Après notre rencontre, elle rentrera à la maison suivre l'actualité et se préparer au retour de ses enfants au bercail. Elle en a cinq. Trois à l'école, des garçons qui ont entre 8 et 12 ans. Deux à la garderie, dont une fille de 5 ans qui rentrera à la maternelle en septembre et un bébé-surprise, un petit garçon qui a aujourd'hui un an et demi.

Malgré cette imposante feuille de route, ne la qualifiez jamais de «maman» parce qu'elle trouve le terme totalement infantilisant. Dites plutôt d'elle que c'est une mère.

Et j'ajouterais, après avoir passé deux heures à discuter avec elle de mille sujets touchant de près ou de loin à la maternité, que c'est d'abord et avant tout une femme. Une femme d'idées, d'opinions, une journaliste qui a mis au monde cinq enfants, dont quatre sont nés à la maison, dont deux sans sage-femme. «Je voulais que ce soit moi qui accouche», dit-elle. Pas «être accouchée» par un médecin ou une sage-femme. «Je voulais me réapproprier mes accouchements.»

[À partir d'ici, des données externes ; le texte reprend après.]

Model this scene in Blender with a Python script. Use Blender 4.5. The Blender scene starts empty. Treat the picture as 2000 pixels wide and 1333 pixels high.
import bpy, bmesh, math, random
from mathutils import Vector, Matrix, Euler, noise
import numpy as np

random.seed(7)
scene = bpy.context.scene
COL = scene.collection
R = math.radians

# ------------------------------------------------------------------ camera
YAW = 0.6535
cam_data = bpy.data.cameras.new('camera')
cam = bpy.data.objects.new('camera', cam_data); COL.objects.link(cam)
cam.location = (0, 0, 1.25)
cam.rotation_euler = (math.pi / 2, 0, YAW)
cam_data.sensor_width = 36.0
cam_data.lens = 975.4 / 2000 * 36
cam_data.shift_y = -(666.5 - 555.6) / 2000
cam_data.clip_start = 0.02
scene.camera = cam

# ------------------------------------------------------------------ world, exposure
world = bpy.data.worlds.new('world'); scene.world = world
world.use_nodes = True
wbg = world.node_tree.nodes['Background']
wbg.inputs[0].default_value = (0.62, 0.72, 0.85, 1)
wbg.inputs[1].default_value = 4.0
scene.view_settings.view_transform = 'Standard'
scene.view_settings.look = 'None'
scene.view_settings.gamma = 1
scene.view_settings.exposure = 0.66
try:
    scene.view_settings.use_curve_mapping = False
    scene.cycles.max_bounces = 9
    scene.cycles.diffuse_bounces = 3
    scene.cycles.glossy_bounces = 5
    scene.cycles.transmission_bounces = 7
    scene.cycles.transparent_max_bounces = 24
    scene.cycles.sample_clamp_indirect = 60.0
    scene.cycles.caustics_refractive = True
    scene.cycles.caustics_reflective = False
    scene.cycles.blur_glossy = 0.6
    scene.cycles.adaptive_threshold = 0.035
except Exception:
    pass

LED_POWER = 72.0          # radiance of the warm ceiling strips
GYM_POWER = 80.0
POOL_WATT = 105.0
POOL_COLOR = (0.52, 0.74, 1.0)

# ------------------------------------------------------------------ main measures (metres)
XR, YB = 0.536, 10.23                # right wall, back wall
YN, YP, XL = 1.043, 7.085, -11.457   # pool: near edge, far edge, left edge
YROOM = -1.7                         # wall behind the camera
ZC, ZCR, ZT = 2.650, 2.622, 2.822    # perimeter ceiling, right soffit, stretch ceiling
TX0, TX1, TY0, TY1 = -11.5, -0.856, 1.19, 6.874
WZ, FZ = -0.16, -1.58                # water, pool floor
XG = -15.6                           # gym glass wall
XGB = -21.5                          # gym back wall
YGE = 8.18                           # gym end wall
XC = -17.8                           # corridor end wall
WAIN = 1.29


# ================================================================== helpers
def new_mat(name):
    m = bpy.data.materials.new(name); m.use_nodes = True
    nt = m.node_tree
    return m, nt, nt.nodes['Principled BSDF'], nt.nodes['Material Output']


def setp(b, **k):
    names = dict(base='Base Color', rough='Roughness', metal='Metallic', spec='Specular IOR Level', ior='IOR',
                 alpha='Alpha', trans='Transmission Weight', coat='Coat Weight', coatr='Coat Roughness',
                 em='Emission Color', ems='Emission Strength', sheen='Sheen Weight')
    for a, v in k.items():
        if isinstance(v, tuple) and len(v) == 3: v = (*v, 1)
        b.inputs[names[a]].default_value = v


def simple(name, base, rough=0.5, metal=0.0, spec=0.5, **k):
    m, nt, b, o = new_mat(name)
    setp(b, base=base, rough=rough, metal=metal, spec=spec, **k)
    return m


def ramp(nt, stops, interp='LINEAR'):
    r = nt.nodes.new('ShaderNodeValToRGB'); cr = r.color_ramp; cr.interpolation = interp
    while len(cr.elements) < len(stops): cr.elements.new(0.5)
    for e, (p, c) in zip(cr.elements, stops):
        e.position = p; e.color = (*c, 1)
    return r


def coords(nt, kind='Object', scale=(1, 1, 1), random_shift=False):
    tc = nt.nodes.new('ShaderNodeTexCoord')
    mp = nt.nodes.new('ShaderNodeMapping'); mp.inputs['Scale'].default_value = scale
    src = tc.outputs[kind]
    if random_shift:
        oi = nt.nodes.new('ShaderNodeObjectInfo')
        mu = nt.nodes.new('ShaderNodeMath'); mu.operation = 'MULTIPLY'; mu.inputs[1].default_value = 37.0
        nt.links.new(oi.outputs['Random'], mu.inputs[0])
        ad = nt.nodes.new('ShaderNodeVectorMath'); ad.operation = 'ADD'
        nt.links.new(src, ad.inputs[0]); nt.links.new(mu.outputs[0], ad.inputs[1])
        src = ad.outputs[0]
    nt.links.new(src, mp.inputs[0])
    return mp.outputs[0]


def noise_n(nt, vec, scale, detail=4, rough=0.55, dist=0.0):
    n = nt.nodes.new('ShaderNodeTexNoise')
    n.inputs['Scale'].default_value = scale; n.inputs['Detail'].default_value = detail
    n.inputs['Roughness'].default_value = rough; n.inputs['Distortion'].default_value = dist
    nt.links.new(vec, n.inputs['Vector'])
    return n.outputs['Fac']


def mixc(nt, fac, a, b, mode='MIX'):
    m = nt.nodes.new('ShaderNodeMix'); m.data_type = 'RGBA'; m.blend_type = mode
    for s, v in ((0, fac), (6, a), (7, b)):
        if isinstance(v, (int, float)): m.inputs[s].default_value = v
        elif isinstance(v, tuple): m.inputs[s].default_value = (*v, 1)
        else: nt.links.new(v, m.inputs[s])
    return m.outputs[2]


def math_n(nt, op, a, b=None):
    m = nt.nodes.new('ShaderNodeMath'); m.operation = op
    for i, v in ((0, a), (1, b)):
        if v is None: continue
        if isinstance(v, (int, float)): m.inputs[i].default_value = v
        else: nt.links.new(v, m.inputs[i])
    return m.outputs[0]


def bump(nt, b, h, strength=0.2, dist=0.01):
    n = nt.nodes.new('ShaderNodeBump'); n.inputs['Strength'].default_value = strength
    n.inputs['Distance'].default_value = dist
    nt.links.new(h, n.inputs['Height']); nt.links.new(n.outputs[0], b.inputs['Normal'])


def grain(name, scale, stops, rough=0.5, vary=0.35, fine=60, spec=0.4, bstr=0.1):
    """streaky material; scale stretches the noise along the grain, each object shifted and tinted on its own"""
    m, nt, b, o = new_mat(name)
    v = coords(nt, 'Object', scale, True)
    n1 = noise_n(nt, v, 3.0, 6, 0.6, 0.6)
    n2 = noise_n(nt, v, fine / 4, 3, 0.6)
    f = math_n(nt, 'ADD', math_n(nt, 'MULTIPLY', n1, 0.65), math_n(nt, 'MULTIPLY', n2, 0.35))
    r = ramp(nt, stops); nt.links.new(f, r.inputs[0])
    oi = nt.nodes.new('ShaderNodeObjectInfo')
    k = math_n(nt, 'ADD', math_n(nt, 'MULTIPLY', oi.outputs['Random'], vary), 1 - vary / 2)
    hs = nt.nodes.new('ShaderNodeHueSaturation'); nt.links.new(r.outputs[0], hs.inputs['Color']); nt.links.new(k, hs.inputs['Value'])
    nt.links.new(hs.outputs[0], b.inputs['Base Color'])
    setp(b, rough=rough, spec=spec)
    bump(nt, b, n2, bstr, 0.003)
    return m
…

Elle savait qu'il y avait un médecin pas loin pour l'épauler en cas de besoin, la sage-femme s'est rendue sur place une fois les bébés nés. «On avait tout préparé», dit-elle. C'est la journaliste qui a coupé le cordon ombilical, son mari n'étant pas friand de l'exercice.

La paix

Cette décision audacieuse vous choque? Pensez-en ce que vous voulez, répondra Desrochers, qui en a totalement marre que les femmes soient constamment jugées pour tous leurs choix reliés à la maternité. «Peut-on avoir la paix? demande-t-elle. C'est tout ce que les femmes demandent, peu importe leurs choix. Qu'on leur fiche la paix.»

Le problème de fond, dit-elle, ce n'est pas d'accoucher comme ceci ou comme cela, d'allaiter ou pas. Le problème sous-jacent fondamental, c'est «l'infantilisation des femmes, la dépossession de leur autonomie».

Desrochers, cela dit, est une grande partisane de l'allaitement maternel. Elle y a consacré un livre et a allaité sa fille jusqu'à l'âge de 2 ans et demi. Elle allaite encore son plus jeune. Et elle n'est pas une fan de la surmédicalisation de la maternité. Pour le premier, elle est allée à l'hôpital, au CHU Saint-Luc, où elle a donné naissance à son aîné sans péridurale, mais sans avoir l'impression, non plus, d'avoir été en possession de ses moyens. «Je me suis tout de suite demandé, en fait, pourquoi j'y étais allée.»

Quand son dernier est né, le travail a été très long. La poussée, pénible. A-t-elle jamais eu peur d'accoucher comme ça à la maison, loin de l'hôpital? «Pas du tout. La peur que j'ai eue, à mon dernier, c'est en pensant à ce qui se serait peut-être passé si, au contraire, j'avais été à l'hôpital.» Il pesait 11 livres. «Ça en prend, de la force, tu sais, pour tenir tête à un médecin.»

Écoute et empathie

On se connaît peu, mais on parle sans problème d'accouchement et de détails intimes de la grossesse. «Les femmes ont besoin de parler de ces expériences», dit la journaliste, qui a piloté une série sur la parentalité pour la radio de Radio-Canada. «Il faut de la place pour l'écoute, pour l'empathie.»

Mettre au monde un enfant est une expérience d'une force incroyable, dont l'impact émotionnel est géant. Il est normal, louable, sain que les femmes veuillent en parler et être écoutées. «On dirait parfois qu'une femme qui accouche, c'est un paquet de trouble pour la société», a-t-elle constaté. Ce n'est donc pas elle qui va cesser d'en parler.

Cela dit, le Québec, dit-elle, est une formidable société pour être mère. «Au Québec, j'ai profité de politiques familiales remarquables. Jamais je n'aurais pu, autrement, avoir la carrière et la famille que j'ai.»

Desrochers a beaucoup de sympathie pour les femmes américaines, notamment, qui vivent dans une société en contradiction avec elle-même, où on prône sans arrêt les valeurs familiales sans pour autant permettre aux familles de fonctionner facilement dans le monde d'aujourd'hui.

«Dans la mesure où tu choisis, comme société, de former des filles, de leur donner accès à l'éducation, il faut que tu suives ça de politiques pro-familles, pro-maternité», note-t-elle.

À quoi bon investir des milliards dans des formations professionnelles de toutes sortes, que ce soit des médecins ou des opératrices de machinerie lourde, si elles ne peuvent pas aller sur le marché du travail parce que le prix des services de garde est prohibitif?